◆ **Instruction**:
Please give the listing again, word for word, with nothing left out.

* start Source excerpt *

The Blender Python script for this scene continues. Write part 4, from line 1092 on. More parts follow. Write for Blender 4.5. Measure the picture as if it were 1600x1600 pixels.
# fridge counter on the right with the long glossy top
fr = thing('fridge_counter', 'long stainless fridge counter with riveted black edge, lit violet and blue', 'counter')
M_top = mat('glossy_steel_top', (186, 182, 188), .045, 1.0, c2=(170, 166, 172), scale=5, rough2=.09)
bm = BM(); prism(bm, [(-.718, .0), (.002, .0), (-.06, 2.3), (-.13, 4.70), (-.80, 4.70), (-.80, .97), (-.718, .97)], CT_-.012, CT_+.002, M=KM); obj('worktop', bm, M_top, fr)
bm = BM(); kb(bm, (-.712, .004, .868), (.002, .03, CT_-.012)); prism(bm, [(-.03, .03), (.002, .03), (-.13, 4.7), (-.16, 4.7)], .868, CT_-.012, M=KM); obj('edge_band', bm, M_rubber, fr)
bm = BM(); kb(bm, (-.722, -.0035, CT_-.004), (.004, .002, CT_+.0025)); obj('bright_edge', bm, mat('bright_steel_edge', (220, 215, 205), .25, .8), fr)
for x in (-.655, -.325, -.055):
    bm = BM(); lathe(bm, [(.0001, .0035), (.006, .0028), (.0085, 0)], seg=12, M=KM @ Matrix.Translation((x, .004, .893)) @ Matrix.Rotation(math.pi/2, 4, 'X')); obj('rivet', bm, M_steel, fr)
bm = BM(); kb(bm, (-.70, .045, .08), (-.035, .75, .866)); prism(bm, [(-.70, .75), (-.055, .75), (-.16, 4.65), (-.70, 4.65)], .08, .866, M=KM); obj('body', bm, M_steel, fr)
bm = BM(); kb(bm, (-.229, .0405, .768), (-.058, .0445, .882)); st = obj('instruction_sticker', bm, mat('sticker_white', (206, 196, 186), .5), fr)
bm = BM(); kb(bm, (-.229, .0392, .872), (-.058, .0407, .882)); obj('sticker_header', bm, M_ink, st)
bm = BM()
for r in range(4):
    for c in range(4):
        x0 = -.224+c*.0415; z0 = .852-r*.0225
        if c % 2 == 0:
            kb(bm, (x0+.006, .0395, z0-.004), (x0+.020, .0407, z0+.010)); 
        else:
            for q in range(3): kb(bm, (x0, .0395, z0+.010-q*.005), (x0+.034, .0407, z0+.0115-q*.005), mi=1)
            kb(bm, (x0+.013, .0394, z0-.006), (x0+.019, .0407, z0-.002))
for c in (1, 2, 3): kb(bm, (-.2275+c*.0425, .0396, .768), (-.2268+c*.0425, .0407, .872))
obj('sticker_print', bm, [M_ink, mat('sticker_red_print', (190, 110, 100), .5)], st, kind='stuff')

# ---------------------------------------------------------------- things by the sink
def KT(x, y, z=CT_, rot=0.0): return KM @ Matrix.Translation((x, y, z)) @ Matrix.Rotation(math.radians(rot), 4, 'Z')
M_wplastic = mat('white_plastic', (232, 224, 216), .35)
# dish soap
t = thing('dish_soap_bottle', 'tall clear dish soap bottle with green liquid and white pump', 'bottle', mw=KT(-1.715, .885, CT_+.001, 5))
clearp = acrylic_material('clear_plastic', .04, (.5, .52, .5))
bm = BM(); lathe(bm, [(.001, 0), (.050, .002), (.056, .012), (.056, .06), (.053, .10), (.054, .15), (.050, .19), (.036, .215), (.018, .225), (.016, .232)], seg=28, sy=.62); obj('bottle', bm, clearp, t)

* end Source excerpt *

◆ **Response to the exercise**:
The Blender Python script for this scene continues. Write part 4, from line 1092 on. More parts follow. Write for Blender 4.5. Measure the picture as if it were 1600x1600 pixels.
# fridge counter on the right with the long glossy top
fr = thing('fridge_counter', 'long stainless fridge counter with riveted black edge, lit violet and blue', 'counter')
M_top = mat('glossy_steel_top', (186, 182, 188), .045, 1.0, c2=(170, 166, 172), scale=5, rough2=.09)
bm = BM(); prism(bm, [(-.718, .0), (.002, .0), (-.06, 2.3), (-.13, 4.70), (-.80, 4.70), (-.80, .97), (-.718, .97)], CT_-.012, CT_+.002, M=KM); obj('worktop', bm, M_top, fr)
bm = BM(); kb(bm, (-.712, .004, .868), (.002, .03, CT_-.012)); prism(bm, [(-.03, .03), (.002, .03), (-.13, 4.7), (-.16, 4.7)], .868, CT_-.012, M=KM); obj('edge_band', bm, M_rubber, fr)
bm = BM(); kb(bm, (-.722, -.0035, CT_-.004), (.004, .002, CT_+.0025)); obj('bright_edge', bm, mat('bright_steel_edge', (220, 215, 205), .25, .8), fr)
for x in (-.655, -.325, -.055):
    bm = BM(); lathe(bm, [(.0001, .0035), (.006, .0028), (.0085, 0)], seg=12, M=KM @ Matrix.Translation((x, .004, .893)) @ Matrix.Rotation(math.pi/2, 4, 'X')); obj('rivet', bm, M_steel, fr)
bm = BM(); kb(bm, (-.70, .045, .08), (-.035, .75, .866)); prism(bm, [(-.70, .75), (-.055, .75), (-.16, 4.65), (-.70, 4.65)], .08, .866, M=KM); obj('body', bm, M_steel, fr)
bm = BM(); kb(bm, (-.229, .0405, .768), (-.058, .0445, .882)); st = obj('instruction_sticker', bm, mat('sticker_white', (206, 196, 186), .5), fr)
bm = BM(); kb(bm, (-.229, .0392, .872), (-.058, .0407, .882)); obj('sticker_header', bm, M_ink, st)
bm = BM()
for r in range(4):
    for c in range(4):
        x0 = -.224+c*.0415; z0 = .852-r*.0225
        if c % 2 == 0:
            kb(bm, (x0+.006, .0395, z0-.004), (x0+.020, .0407, z0+.010)); 
        else:
            for q in range(3): kb(bm, (x0, .0395, z0+.010-q*.005), (x0+.034, .0407, z0+.0115-q*.005), mi=1)
            kb(bm, (x0+.013, .0394, z0-.006), (x0+.019, .0407, z0-.002))
for c in (1, 2, 3): kb(bm, (-.2275+c*.0425, .0396, .768), (-.2268+c*.0425, .0407, .872))
obj('sticker_print', bm, [M_ink, mat('sticker_red_print', (190, 110, 100), .5)], st, kind='stuff')

# ---------------------------------------------------------------- things by the sink
def KT(x, y, z=CT_, rot=0.0): return KM @ Matrix.Translation((x, y, z)) @ Matrix.Rotation(math.radians(rot), 4, 'Z')
M_wplastic = mat('white_plastic', (232, 224, 216), .35)
# dish soap
t = thing('dish_soap_bottle', 'tall clear dish soap bottle with green liquid and white pump', 'bottle', mw=KT(-1.715, .885, CT_+.001, 5))
clearp = acrylic_material('clear_plastic', .04, (.5, .52, .5))
bm = BM(); lathe(bm, [(.001, 0), (.050, .002), (.056, .012), (.056, .06), (.053, .10), (.054, .15), (.050, .19), (.036, .215), (.018, .225), (.016, .232)], seg=28, sy=.62); obj('bottle', bm, clearp, t)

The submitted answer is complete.